M-barrassment of riches: BMW whip covers off M1000XR hyper tourer

BMW have released the full spec and details of their M1000XR hyper tourer and it’s every bit as bonkers as we expected. The new bike will get a headline-grabbing 198bhp (201hp) version of the Shiftcam engine normally fitted in an S1000RR superbike

BMW say peak torque of 83.3lb.ft will arrive at 11,000rpm before the engine spins on to a heady 14,600rpm redline.
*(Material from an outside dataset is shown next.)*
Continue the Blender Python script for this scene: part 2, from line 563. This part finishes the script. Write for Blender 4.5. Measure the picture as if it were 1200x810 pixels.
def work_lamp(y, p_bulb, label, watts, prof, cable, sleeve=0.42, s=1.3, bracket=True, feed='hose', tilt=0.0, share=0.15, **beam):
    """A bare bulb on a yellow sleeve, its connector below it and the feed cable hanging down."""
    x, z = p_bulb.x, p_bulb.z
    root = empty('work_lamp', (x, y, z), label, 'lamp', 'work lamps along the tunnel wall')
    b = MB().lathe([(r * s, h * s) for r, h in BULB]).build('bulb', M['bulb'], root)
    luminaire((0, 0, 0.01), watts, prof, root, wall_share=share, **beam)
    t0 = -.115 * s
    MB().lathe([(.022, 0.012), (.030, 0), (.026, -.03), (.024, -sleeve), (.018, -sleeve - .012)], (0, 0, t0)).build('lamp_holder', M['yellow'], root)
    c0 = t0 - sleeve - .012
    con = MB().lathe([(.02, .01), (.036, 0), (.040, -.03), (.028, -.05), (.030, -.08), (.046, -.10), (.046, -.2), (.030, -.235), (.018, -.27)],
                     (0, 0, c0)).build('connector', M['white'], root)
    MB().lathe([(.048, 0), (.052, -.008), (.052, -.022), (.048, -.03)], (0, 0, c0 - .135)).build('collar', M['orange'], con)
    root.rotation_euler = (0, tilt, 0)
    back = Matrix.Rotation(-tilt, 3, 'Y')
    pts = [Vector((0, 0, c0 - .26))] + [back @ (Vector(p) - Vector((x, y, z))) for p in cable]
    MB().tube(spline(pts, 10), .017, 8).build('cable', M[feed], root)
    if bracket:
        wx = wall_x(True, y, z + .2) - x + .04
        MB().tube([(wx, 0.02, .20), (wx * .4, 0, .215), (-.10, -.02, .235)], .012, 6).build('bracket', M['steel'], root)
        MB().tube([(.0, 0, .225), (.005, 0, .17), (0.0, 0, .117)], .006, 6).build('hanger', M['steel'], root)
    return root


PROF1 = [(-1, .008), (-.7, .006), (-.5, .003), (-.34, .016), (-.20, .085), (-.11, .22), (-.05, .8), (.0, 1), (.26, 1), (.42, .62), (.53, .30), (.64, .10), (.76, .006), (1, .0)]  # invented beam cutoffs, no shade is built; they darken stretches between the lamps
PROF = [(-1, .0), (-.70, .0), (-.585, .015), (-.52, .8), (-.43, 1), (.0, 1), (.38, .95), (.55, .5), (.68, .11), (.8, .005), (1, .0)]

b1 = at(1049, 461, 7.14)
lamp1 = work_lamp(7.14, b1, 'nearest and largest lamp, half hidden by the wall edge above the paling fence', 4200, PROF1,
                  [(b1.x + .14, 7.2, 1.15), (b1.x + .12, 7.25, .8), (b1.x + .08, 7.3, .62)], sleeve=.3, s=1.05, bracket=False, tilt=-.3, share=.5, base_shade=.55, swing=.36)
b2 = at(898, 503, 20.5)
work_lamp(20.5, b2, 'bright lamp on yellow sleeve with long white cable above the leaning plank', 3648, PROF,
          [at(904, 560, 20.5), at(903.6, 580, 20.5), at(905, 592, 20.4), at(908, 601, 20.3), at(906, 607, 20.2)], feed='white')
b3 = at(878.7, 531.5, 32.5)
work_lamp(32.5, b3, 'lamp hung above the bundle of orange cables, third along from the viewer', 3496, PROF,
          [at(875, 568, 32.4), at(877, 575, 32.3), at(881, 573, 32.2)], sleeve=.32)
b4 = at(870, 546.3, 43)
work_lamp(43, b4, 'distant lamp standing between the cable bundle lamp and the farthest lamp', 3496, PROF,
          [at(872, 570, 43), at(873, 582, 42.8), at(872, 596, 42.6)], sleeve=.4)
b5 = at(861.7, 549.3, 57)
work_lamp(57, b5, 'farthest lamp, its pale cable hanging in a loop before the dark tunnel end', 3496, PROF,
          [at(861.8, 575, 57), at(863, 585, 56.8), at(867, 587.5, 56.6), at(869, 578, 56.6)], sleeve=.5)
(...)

And just to make sure all this power and torque translates into thrust, the bike gets a 47-tooth rear sprocket (a trick also employed on the M1000R naked). 
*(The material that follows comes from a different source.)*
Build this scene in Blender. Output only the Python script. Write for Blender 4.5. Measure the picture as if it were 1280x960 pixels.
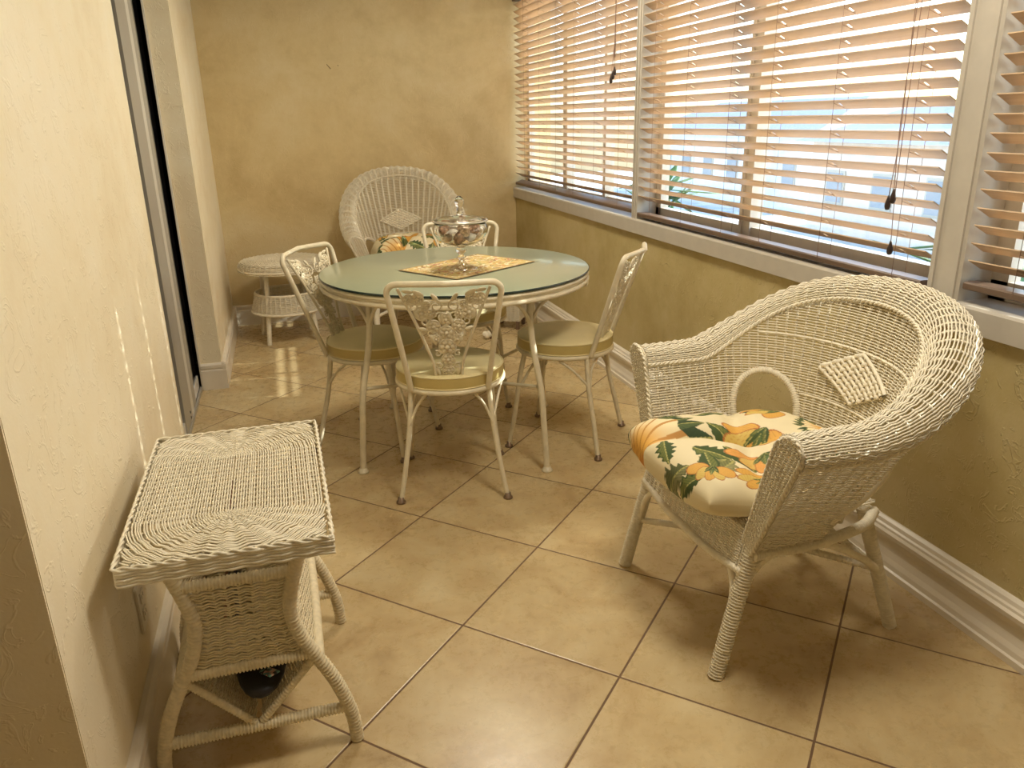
import bpy, math, random
import numpy as np
from mathutils import Vector, Matrix
random.seed(7); rng = np.random.default_rng(11)
for o in list(bpy.data.objects): bpy.data.objects.remove(o)
SC = bpy.context.scene; COL = SC.collection
PI = math.pi
# ------------------------------------------------------------------ camera
def cam_axes(yaw, pitch, roll):
    f = Vector((math.sin(yaw)*math.cos(pitch), math.cos(yaw)*math.cos(pitch), -math.sin(pitch)))
    r = Vector((math.cos(yaw), -math.sin(yaw), 0)); u = r.cross(f)
    return r*math.cos(roll)+u*math.sin(roll), u*math.cos(roll)-r*math.sin(roll), f
cr, cu, cf = cam_axes(math.radians(16.195), math.radians(18.973), math.radians(-1.195))
cd = bpy.data.cameras.new('camera'); cam = bpy.data.objects.new('camera', cd); COL.objects.link(cam)
cd.sensor_width = 36; cd.lens = 964.12*36/1280; cd.clip_start = .02; cd.clip_end = 300
M = Matrix((cr, cu, -cf)).transposed().to_4x4(); M.translation = Vector((-.680, -2.086, 1.3156))
cam.matrix_world = M; SC.camera = cam
# ------------------------------------------------------------------ light
SC.view_settings.view_transform = 'Standard'; SC.view_settings.look = 'None'
SC.view_settings.exposure = 1.0; SC.view_settings.gamma = 1; SC.view_settings.use_curve_mapping = False
SKY = .42; SUN = 4.6; FILL_LAMP = 9.5
w = bpy.data.worlds.new('sky'); SC.world = w; w.use_nodes = True
wn = w.node_tree; bg = wn.nodes['Background']; sk = wn.nodes.new('ShaderNodeTexSky')
sk.sky_type = 'NISHITA'; sk.sun_disc = False; sk.sun_elevation = math.radians(27); sk.sun_rotation = math.radians(96)
sk.air_density = 1.0; sk.dust_density = 1.5; sk.ozone_density = 1.0
wn.links.new(sk.outputs[0], bg.inputs[0]); bg.inputs[1].default_value = SKY
sd = Vector((-1, .11, -.51)).normalized()
sl = bpy.data.lights.new('sun', 'SUN'); sl.energy = SUN; sl.angle = math.radians(.6); sl.color = (1, .95, .86)
so = bpy.data.objects.new('sun', sl); COL.objects.link(so); so.rotation_euler = sd.to_track_quat('-Z', 'Y').to_euler()
def portal(name, loc, rot, sx, sy):
    l = bpy.data.lights.new(name, 'AREA'); l.shape = 'RECTANGLE'; l.size = sx; l.size_y = sy
    l.cycles.is_portal = True
    o = bpy.data.objects.new(name, l); COL.objects.link(o); o.location = loc; o.rotation_euler = rot
portal('portal_window', (1.24, .5, 1.5), (0, PI/2, 0), 1.4, 6.0)

# ------------------------------------------------------------------ materials
def mat(name):
    m = bpy.data.materials.new(name); m.use_nodes = True; nt = m.node_tree
    return m, nt, nt.nodes['Principled BSDF']
def nd(nt, t, ins=None, **kw):
    n = nt.nodes.new('ShaderNode'+t)
    for k, v in kw.items(): setattr(n, k, v)
    for k, v in (ins or {}).items():
        if isinstance(v, bpy.types.NodeSocket): nt.links.new(v, n.inputs[k])
        else: n.inputs[k].default_value = v
    return n
def c4(c): return (*c, 1)
def math_(nt, op, a, b=0.0, c=None):
    n = nt.nodes.new('ShaderNodeMath'); n.operation = op
    for i, v in enumerate((a, b, c)):
        if v is None: continue
        if isinstance(v, bpy.types.NodeSocket): nt.links.new(v, n.inputs[i])
        else: n.inputs[i].default_value = v
    return n.outputs[0]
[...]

All this means the M1000XR has a claimed 0-62mph time of just over 3 seconds and a top speed of over 170mph! 

2024 BMW M1000XR on paddock stand

While the engine may be the M1000XR’s main party piece, there are plenty of other tweaks and upgrades over the standard S1000XR including downforce-inducing aero, electronically controlled Dynamic Damping Control suspension (now with spring rate adjustment) and powerful M brake calipers biting 320mm twin discs (265mm single rear). 

Those aero wings are far more subtle than they are on the other M models in the line-up as they are tucked away in the side panels but BMW claim they produce 12kg of downforce at 136mph. 

Being a tall adventure-style motorbike, the M-XR isn’t exactly a featherweight and BMW claim 223kg in standard trim, although if you add the M competition pack (as seen on the M1000R) this slims it down with carbon wheels among other upgrades that save a total of 3kg. 

As you’d expect, the M1000XR comes with every electronic gizmo in BMW’s arsenal. You get riding modes that change the suspension and engine settings, shift assist pro, hill hold function, ABS pro and an adjustable steering damper. You even get a pit lane limiter, launch control and braking slide control. 

All of this tech and power comes at a price, but not as much as you might imagine as the BMW M1000XR starts from £22,580. That’s £5790 more than the new base model S1000XR, but it’s a massive £9415 cheaper than the freshly unveiled Ducati Multistrada V4 RS, which will be the M’s most obvious competitor.